You look through the eyepiece expecting to see the central city, but instead you are offered video images of the city. Glimpses of people and buildings, neighbourhoods and industrial areas. There is music, a melancholy soundscape from Dutch artist Rutger Zuydervelt (Machinefabriek), and the voice of a woman, speaking about the the city. She speaks about things, such as a journey to another country, the properties of water, and the wizard of Oz. Of potatoes, immigrants and homeless men that she encounters in the city. Threaded throughout is the search for a story in which everyone in the city could feel at home.
Reviews
Fluid Radio
“What it seems to be” is the latest cassette release for the Dauw label. The audio contained therein is taken from an art installation by Sarah Payton set up in Amsterdam Noord that is a meditation on the city itself. Side A contains Payton’s spoken words with accompanying music by Rutger Zuydervelt, and Side B is the instrumental version of the piece. Even without the visuals and reduced to a listening experience, “What it seems to be” is an evocative mediation on shifting consciousness at the personal and social levels that is deeply engaging.
Payton’s words offer a thoughtful introspection on the ever-evolving nature of being an individual as set against the broader backdrop of an evolving national and global consciousness. Her words speak of things that are objectively tied to a culture while penetrating into small glimpses of the highly subjective experiences of specific individuals within that culture. In under 30 minutes, Payton covers a lot of ground: abstractions on the natural world, global perspectives on subjective experience, space and time, the physical and the metaphysical, the philosophical, and even the root science underlying personal experience, to name just a few of the big concepts she touches on. In a sense, Payton’s words articulate the way that culture becomes a sort of blurring point between objective and subjective experience.
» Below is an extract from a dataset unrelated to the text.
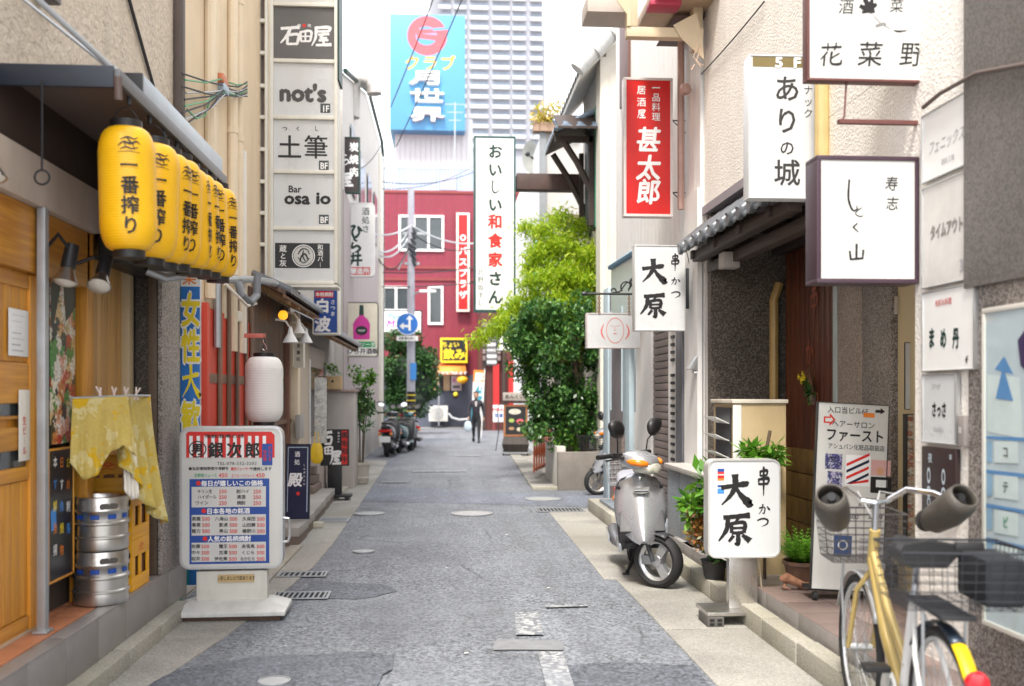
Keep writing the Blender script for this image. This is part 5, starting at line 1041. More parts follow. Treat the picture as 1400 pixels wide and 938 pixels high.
# ============================================================ pole, wires, signs, conifer, street things at the far end
PX = onY(562,540,30).x; zt_ = onY(562,258,30).z
U = thing('utility_pole', 'grey utility pole with gathered cables behind the round blue road sign', 'utility pole', (PX, 30, 0))
MB().tube([(0,0,0),(0,0,zt_)], [.135,.095], 14).build('pole', M('pole_grey', (.36,.36,.42), .7, var=.12, dirt=.3), U)
for i in range(4):
    MB().tube([(0,0,1.0+i*.16),(0,0,1.03+i*.16)], .14, 14).build('yellow_band', yelink, U) if i % 1 == 0 else None
MB().tube([(0,0,.95),(0,0,1.6)], .137, 14).build('black_wrap', black, U)
box('blue_plate', ltblueink, U, -.02, .16, -.16, -.14, 1.95, 2.45)
b = MB(); b.tube([(0,0,4.35),(.15,-.1,4.55),(.35,-.15,4.62)], .025, 6); b.build('lamp_arm', galv, U); MB().box(.25,.75,-.22,-.08,4.56,4.64).build('street_light_head', white, U, .02)
b = MB(); b.box(-.25,.5,-.05,.05,6.3,6.38); b.box(-.2,.25,-.06,.06,5.4,5.48); b.build('crossarm', galv, U)
b = MB(); [b.tube([(.08*math.cos(k),.1*math.sin(k)-.12,6.5-.16*k),(.10,-.16,6.4-.16*k),(.14,-.14,6.3-.16*k)], .05, 6) for k in range(7)]; b.build('cable_splices', M('splice_black', (.03,.035,.045), .5), U)
def wire(lab, a, b_, sag, r=.012, mat=cable):
    a, b_ = Vector(a), Vector(b_); t = thing('overhead_wire', lab, 'wire', a); pts = [(a*(1-u)+b_*u)-a-Vector((0,0,sag*4*u*(1-u))) for u in [i/14 for i in range(15)]]
    MB().tube(pts, r, 5).build('wire_strand', mat, t)
pal = M('pale_cable', (.50,.52,.55), .5)
P_ = lambda px, py, Y: onY(px, py, Y)
for i, (x0, y0, x1, y1, sg, m_, lab) in enumerate([(478,301,562,308,.35,pal,'uppermost pale cable sagging from the left wall to the pole'),(519,344,562,310,.25,pal,'thick pale cable rising steeply to the pole from the left'),(519,349,562,318,.3,pal,'second pale cable just below the thick one left of the pole'),(516,352,562,330,.55,cable,'dark bundled cable loop hanging left of the pole'),
     (562,308,656,332,.2,pal,'pale cable running right from the pole to the big vertical sign'),(520,392,655,386,.05,cable,'thick dark cable crossing in front of the crimson building'),(516,372,655,364,.1,cable,'thin dark wire crossing above the thick one'),(562,318,655,337,.3,cable,'dark wire right of the pole under the pale cable'),(562,330,545,368,.02,pal,'short pale cable hanging down left from the pole')]):
    wire(lab, P_(x0,y0,28+i*.25), P_(x1,y1,30+(i%3)*.3) if x1 == 562 else P_(x1,y1,30.6+i*.2), sg, .028 if m_ is pal else .018, m_)
wire('long thin wire crossing the blue sign from the roof to the top left', P_(534,147,27), P_(594,-6,22), .05, .016); wire('long thin wire crossing the blue sign and running up to the right', P_(542,200,27), P_(634,-6,20), .05, .014)
wire('thin wire slung low from the left roof to the white building', P_(520,248,29), P_(700,205,38), .5, .014); wire('thin wire just below the low slung one before the white building', P_(520,258,29), P_(655,222,38), .3, .012)
wire('slanting wire across the white stucco of the right hand wall', onX(948,112,2.36), onX(1045,2,2.36), .02, .006); wire('wire running back along the left roof edge to the gable', onX(488,233,-1.6), onX(520,200,-1.7), .1, .012)
rs = thing('road_sign', 'round blue road sign with white up and left arrows over a small plate', 'road sign', onY(557,443,29.75)+Vector((0,0,0)))
k = depth(rs.location)/F; MB().lathe([(.001,-.02),(15.3*k,-.02),(15.3*k,0),(.001,0)], 32, axis='y').build('disc', M('traffic_blue', (.02,.16,.55), .35), rs); 
I = Ink(); sc = k
def arw(pts): I.put(whiteink, [(x*sc, -.023, z*sc) for x, z in pts], [tuple(range(len(pts)))])
arw([(1.5,-9),(4.5,-9),(4.5,6),(8,6),(3,12),(-2,6),(1.5,6)]); arw([(-11,-3),(-5,2),(-5,-1.3),(1.4,-1.3),(1.4,-4.5),(-5,-4.5),(-5,-8)])
n_ = 32; I.put(whiteink, [(15.2*k*math.cos(6.2832*i/n_), -.022, 15.2*k*math.sin(6.2832*i/n_)) for i in range(n_)]+[(14.3*k*math.cos(6.2832*i/n_), -.022, 14.3*k*math.sin(6.2832*i/n_)) for i in range(n_)], [(i,(i+1)%n_,(i+1)%n_+n_,i+n_) for i in range(n_)])
MB().box(-14.5*k,14.5*k,-.02,0,-23*k,-16.5*k).build('plate', white, rs); vs, fs = glyphs('自転車を除く', .03); I.put(ink, [(a*4*k, -.023, -19.7*k+c_*4.5*k) for a, c_ in vs], fs); I.flush(rs, 'arrow')
MB().box(-.03,.2,.0,.03,-.05,.05).build('clamp', galv, rs)
# conifer
cx = onY(559,500,38).x; t = thing('conifer', 'round dense dark green conifer behind the utility pole', 'tree', (cx, 38, 0)); MB().tube([(0,0,0),(.05,0,1.0),(0,0,2.2)], [.14,.11,.08], 8).build('trunk', bark, t)
o = leaves('crown', leaf_con, blob(16000, (0,0,2.15), (1.45,1.2,2.35), 21, 44, .35, .36), .13, t, .6, 4, asp=1.6); o['kind'] = 'stuff'
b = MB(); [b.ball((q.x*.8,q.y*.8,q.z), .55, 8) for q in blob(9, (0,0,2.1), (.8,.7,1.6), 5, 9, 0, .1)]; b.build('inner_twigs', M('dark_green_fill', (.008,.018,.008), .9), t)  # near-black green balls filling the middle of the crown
bd = Board('boutique_sign', 'white sign with teal and magenta writing half hidden by the conifer', 'sign', 'C', 40.5, 519, 577, 424, 456, .2, blackpanel, white, .05)
bd.t('Pain', 540, 432, 11, M('teal_ink', (.02,.25,.35), .5), bold=.03, shear=.2); bd.t('M.B', 540, 442, 14, M('purple_ink', (.35,.02,.40), .5), bold=.04, shear=.2); bd.t('パーマ', 540, 452, 5, ink); bd.done()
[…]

Taken in isolation, Payton’s words and delivery are focused, but Zuydervelt’s sounds give the piece an emotional centre that ebbs and flows with the ideas expressed in her words. The dynamic between the sounds and the words gives the piece an almost stream of consciousness interplay between the words and the underlying sounds. The music rises and falls, almost as if to punctuate each sentence as a whole idea in itself. And each cycle of sound, even though similar to the last, seems unpredictable: Zuydervelt can add something as simple as a thick boom of bass that turns things from nascent to omniscient. There’s an emotional tide that seems to move across the piece alternating form serene to somber to threatening in a matter of a few bars. Zuydervelt’s role seems to be to maintain tension in the narrative but never overtake it. He also refuses to let overt emotion crowd the piece so as to allow the audience soak in the words and interpret them independently in the context old his/her own experience.
“What it seems to be” works in both its instrumental form and as the full-fledged art installation it was originally intended to be. Having both versions on a single platform provides useful insight into how Zuydervelt’s music supports Payton’s narrative – the sounds create just enough mystery to act as an invitation to the listener to explore Payton’s words again and again. And for the Dauw label, it’s a fitting end 2017: as consistently immersive and melodic as anything they’ve released all year, but offering enough boldness to encourage listeners to come back and see what comes next for the label in 2018.